*BRIEF:*
Go through the entries below and copy each line containing the word "continues".

*SOURCE MATERIAL:*

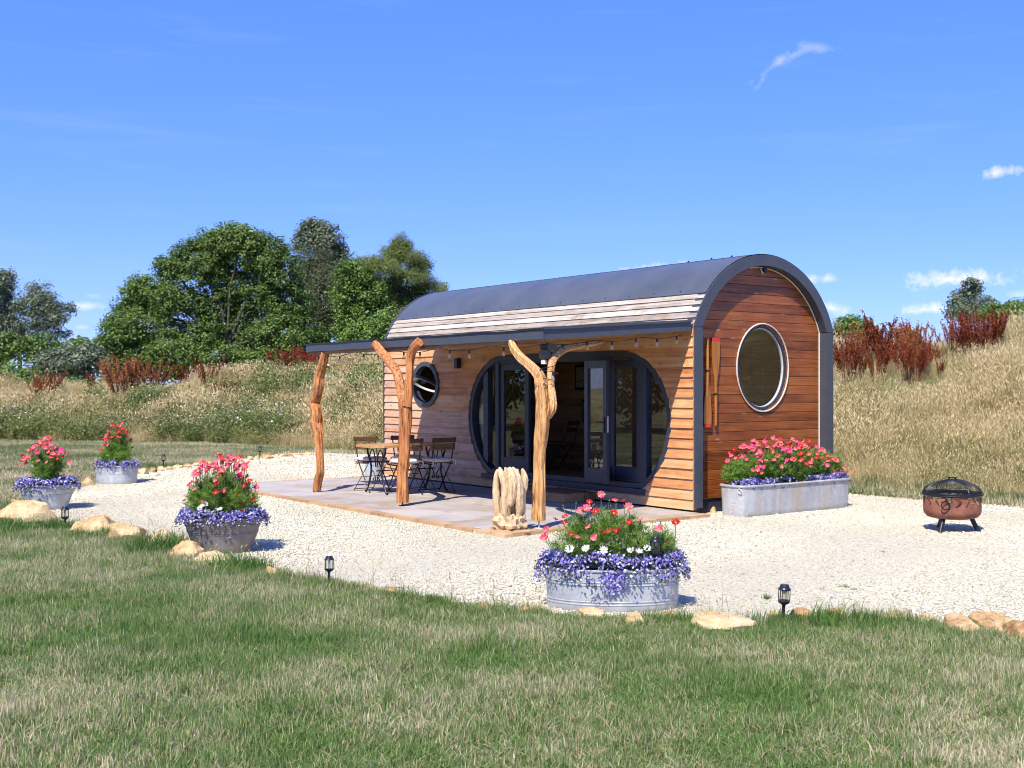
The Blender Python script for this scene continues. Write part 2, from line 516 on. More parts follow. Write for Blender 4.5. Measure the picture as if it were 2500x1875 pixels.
def galv_mat(name, base, warm, streak=1.0):
    m, nt, out = new_mat(name)
    oc = objc(nt)
    v = nd(nt, 'TexVoronoi', Vector=oc, Scale=34.0)
    n = nd(nt, 'TexNoise', Vector=oc, Scale=3.0, Detail=6.0, Roughness=0.65)
    mp_ = nd(nt, 'Mapping', Vector=oc, Scale=(14, 14, 1.2))
    s_ = nd(nt, 'TexNoise', Vector=mp_, Scale=1.0, Detail=4.0)
    f = math_(nt, 'ADD', math_(nt, 'MULTIPLY', v.outputs['Color'], 0.22), math_(nt, 'MULTIPLY', n.outputs[0], 0.9))
    f = math_(nt, 'ADD', f, math_(nt, 'MULTIPLY', s_.outputs[0], 0.35 * streak))
    c = ramp(nt, f, [(0.35, tuple(x * 0.62 for x in base)), (0.75, base), (1.0, tuple(min(1, x * 1.25) for x in base))])
    w = nd(nt, 'TexNoise', Vector=mp_, Scale=0.45, Detail=3.0)
    c = mix(nt, ramp(nt, w.outputs[0], [(0.52, (0, 0, 0)), (0.75, (0.6, 0.6, 0.6))]), c, warm)
    b = princ(nt, out, c, 0.5, 0.25, 0.5, n.outputs[0], 0.08, 0.01)
    nt.links.new(math_(nt, 'ADD', 0.36, math_(nt, 'MULTIPLY', n.outputs[0], 0.28)), b.inputs['Roughness'])
    return m


MT['galv'] = galv_mat('galvanised_steel', (0.47, 0.485, 0.50), (0.42, 0.37, 0.30))
MT['galv_brown'] = galv_mat('galvanised_brown', (0.21, 0.19, 0.175), (0.22, 0.165, 0.12))
MT['galv_trough'] = galv_mat('galvanised_trough', (0.46, 0.46, 0.46), (0.50, 0.35, 0.19), 1.4)


def rock_mat():
    m, nt, out = new_mat('sandstone_rock')
    oc = objc(nt)
    oi = nd(nt, 'ObjectInfo').outputs['Random']
    n = nd(nt, 'TexNoise', Vector=oc, Scale=9.0, Detail=8.0, Roughness=0.68)
    n2 = nd(nt, 'TexNoise', Vector=oc, Scale=2.6, Detail=3.0)
    f = math_(nt, 'ADD', math_(nt, 'MULTIPLY', n.outputs[0], 0.7), math_(nt, 'MULTIPLY', n2.outputs[0], 0.35))
    f = math_(nt, 'ADD', f, math_(nt, 'MULTIPLY', math_(nt, 'SUBTRACT', oi, 0.5), 0.22))
    c = ramp(nt, f, [(0.30, (0.22, 0.11, 0.045)), (0.46, (0.52, 0.33, 0.15)), (0.60, (0.66, 0.48, 0.26)), (0.8, (0.74, 0.60, 0.40))])
    princ(nt, out, c, 0.92, 0.0, 0.2, n.outputs[0], 1.0, 0.05)
    return m


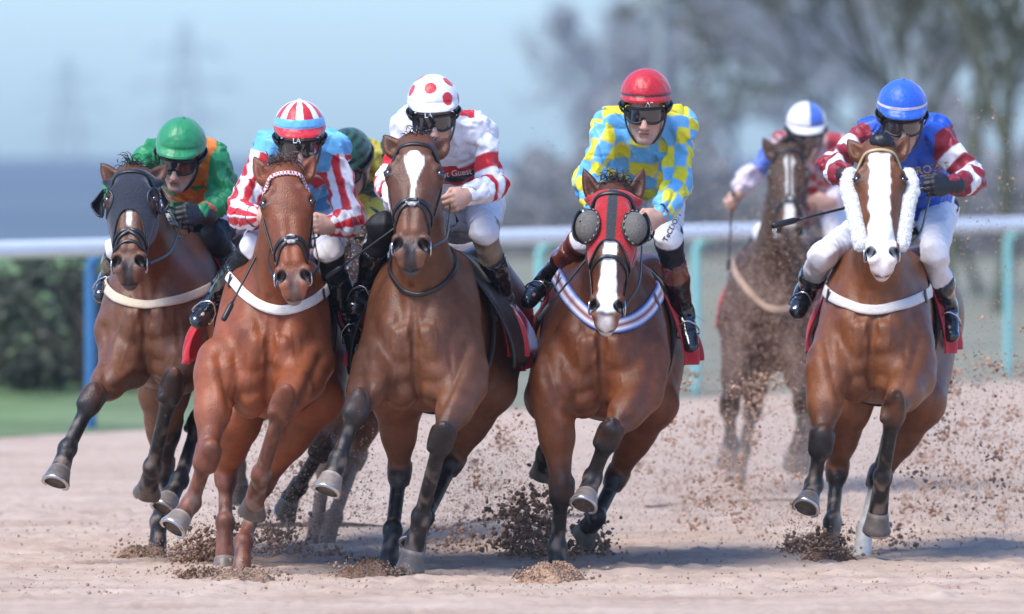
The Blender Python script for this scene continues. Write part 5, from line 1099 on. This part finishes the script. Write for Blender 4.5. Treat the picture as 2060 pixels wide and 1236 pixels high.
    if k == 5: pth, wd, cl = [(-.31, .24, .6), (-.27, .21, .3), (-.2, .17, .08), (-.1, .12, -.06), (.0, .105, -.1), (.12, .12, -.05), (.22, .17, .1), (.28, .2, .35), (.31, .22, .6)], .05, (.62, .57, .53)
    if k == 6: pth, wd, cl = [(-.28, .34, .6), (-.22, .3, .3), (-.14, .2, .08), (-.05, .06, -.05), (.06, -.0, -.08), (.16, .04, .0), (.26, .16, .2), (.3, .26, .6)], .04, (.34, .22, .15)
    if k == 3: pth, wd, cl, nm = [(-.22, .5, .5), (-.16, .45, .25), (-.12, .33, .06), (-.05, .235, -.03), (.03, .21, -.05), (.1, .24, -.01), (.16, .33, .1), (.19, .45, .3), (.22, .5, .5)], .02, BLK, 'neck_strap'
    if pth:
        pts = chest_strap(h, m, pth, wd, .008, .008, cl, 60, cf); o = m.build(nm, M_CLOTH() if nm == 'breastgirth' else M_LEATHER(), h.root)
        if k in (1, 2, 4, 5):
            for i in (14, len(pts) - 15):
                mm = MB(); t_ = nrm(pts[i + 1] - pts[i - 1]); nn = nrm(np.cross(np.cross(t_, -A + L * (1 if i > 30 else -1) * .5), t_)); b = np.cross(t_, nn); mm.ribbon([pts[i] + b * q * wd * .62 + nn * .012 for q in np.linspace(-1, 1, 6)], [nn] * 6, .026, .006, (.03, .025, .03) if k != 4 else (.1, .08, .1)); mm.build('breastgirth_keeper', M_LEATHER(), o)
    # girth
    m = MB(); pts, nn = [], []
    for a in np.linspace(0, 360, 73)[:-1]:
        dr = L * math.sin(radians(a)) + V * math.cos(radians(a)); aw, cv, up, dn_ = h.torso.at(.5 * sp.get('s', 1)); bb = up if math.cos(radians(a)) > 0 else dn_; pts.append(h.C + A * .5 + L * (aw + .012) * math.sin(radians(a)) + V * (bb + .012) * math.cos(radians(a))); nn.append(dr)
    m.ribbon(pts, nn, .09, .01, BLK, True); m.build('girth', M_CLOTH(), h.root)
    # saddle cloth, saddle
    red = np.array((.48, .012, .022)); th = np.radians(np.linspace(-103, 103, 73))
    def drape(w0, w1, off, flare, colf, name, thick=.006, thx=th, n=26, wob=1.0, mt=None):
        G, C = [], []
        for wv in np.linspace(w0, w1, n):
            row, cr = [], []; aw, cv, up, dn = h.torso.at(wv * sp.get('s', 1))
            for a in thx:
                f = sstep(math.radians(48), math.radians(112), abs(a)); o_ = off + flare * f * (1 + .35 * wob * math.sin(wv * 26 + a * 3)) + .008 * wob * math.sin(wv * 17 + a * 7)
                bb = up if abs(a) < math.pi / 2 else dn; row.append(h.C + A * wv + L * (aw + o_) * math.sin(a) + V * (cv + (bb + o_ * .6) * math.cos(a) - .05 * f)); cr.append(colf(wv, a))
            G.append(row); C.append(cr)
        m = MB(); m.shell(np.array(G)[::-1], thick, np.array(C)[::-1]); return m.build(name, mt or M_CLOTH(), h.root)
    def cloth3(wv, a):
        if a > 0:
            x, y = (wv - .78) / .17, (math.degrees(a) - 84) / 18
            if x * x + y * y < 1:
                X_, Y_ = x * 2.0, -y * 2.0; Y_ = Y_ + .25
                if (X_ * X_ + Y_ * Y_ - .55) ** 3 - X_ * X_ * Y_ ** 3 * 1.2 < 0: return red
                return np.array((.78, .62, .68))
        return red
    def cloth5(wv, a):
        if a < 0:
            q = math.hypot((wv - .56) / .075, (math.degrees(-a) - 90) / 10)
            if .5 < q < 1: return np.array((.75, .72, .72))
        return red
    drape(.45, .98, .018, {2: .12, 3: .12, 4: .09, 5: .07, 1: .05}.get(k, .06), cloth3 if k == 3 else cloth5 if k == 5 else (lambda wv, a: red), 'saddle_cloth')
    if k == 3: drape(.34, .70, .034, .12, lambda wv, a: np.array((.010, .0095, .0095)), 'saddle_pad', .012, np.radians(np.linspace(-108, 108, 61)), 16, .3, M_LEATHER())
    drape(.46, .92, .045, .0, lambda wv, a: np.array((.03, .02, .015)) * (1.5 if k == 1 else .6), 'saddle', .02, np.radians(np.linspace(-58, 58, 31)), 16, .0)
    # stirrups
    if j is not None:
        for q, (K, Ak, To) in ((-1, ('KL', 'AL', 'TL')), (1, ('KR', 'AR', 'TR'))):
            Kp, Ap, Tp = j.J(j.sp[K]), j.J(j.sp[Ak]), j.J(j.sp[To]); fd = nrm(Tp - Ap); dn = nrm(Ap - Kp); dn = nrm(dn - fd * (dn @ fd)); sd = np.cross(fd, dn); c = Ap + fd * np.linalg.norm(Tp - Ap) * .62
            sh = [(-1, .9), (-1, .3), (-.8, -.6), (-.3, -1.25), (0, -1.35), (.3, -1.25), (.8, -.6), (1, .3), (1, .9), (-1, .9)]; m = MB(); m.tube([c + sd * .052 * x + dn * .046 * y for x, y in sh], .0045, 8, (.5, .5, .5)); st = m.build('stirrup', M_STEEL(), h.root)
            top = T(q * .2, .3, .62); m = MB(); m.ribbon(spline([c - dn * .07, (c - dn * .07) * .5 + top * .5 + L * q * .03, top], 12), [L * q] * 12, .022, .004, BLK); m.build('stirrup_leather', M_LEATHER(), h.root)
def hkk(h): return h.hk
for k in HH: dress(k, HH[k], JJ.get(k))
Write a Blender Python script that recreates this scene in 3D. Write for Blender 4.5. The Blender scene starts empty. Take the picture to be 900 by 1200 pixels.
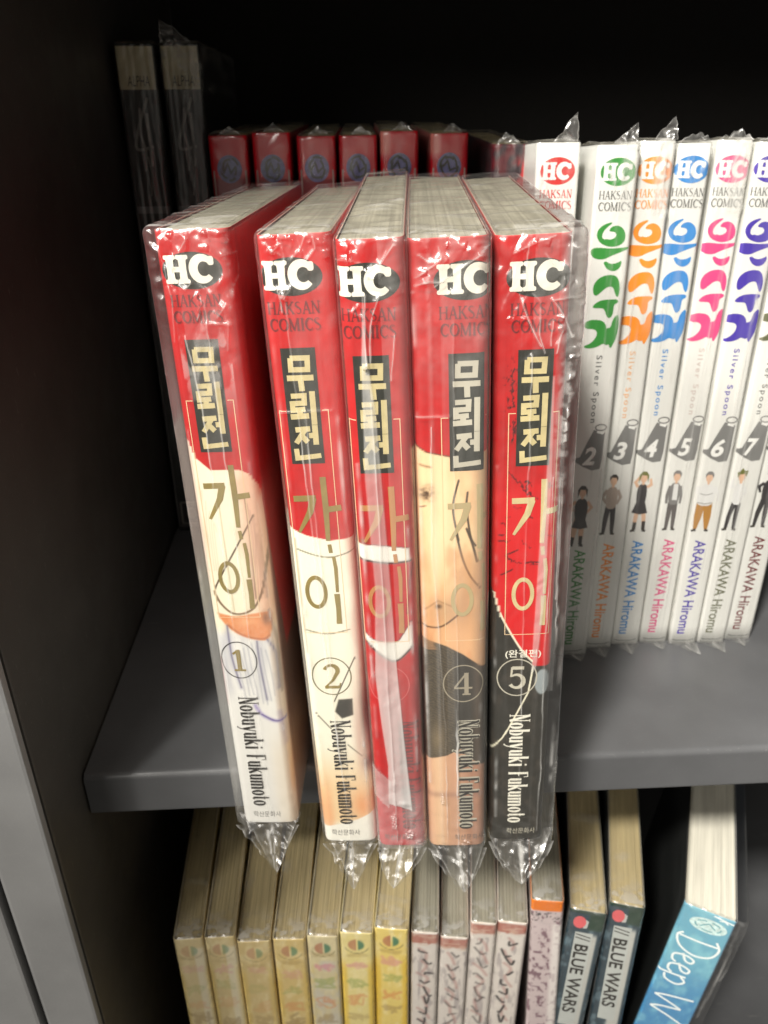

*CORRECT RESULT:*
The Blender Python script for this scene continues. Write part 2, from line 516 on. More parts follow. Write for Blender 4.5. Measure the picture as if it were 2500x1875 pixels.
The Blender Python script for this scene continues. Write part 5, from line 1099 on. This part finishes the script. Write for Blender 4.5. Treat the picture as 2060 pixels wide and 1236 pixels high.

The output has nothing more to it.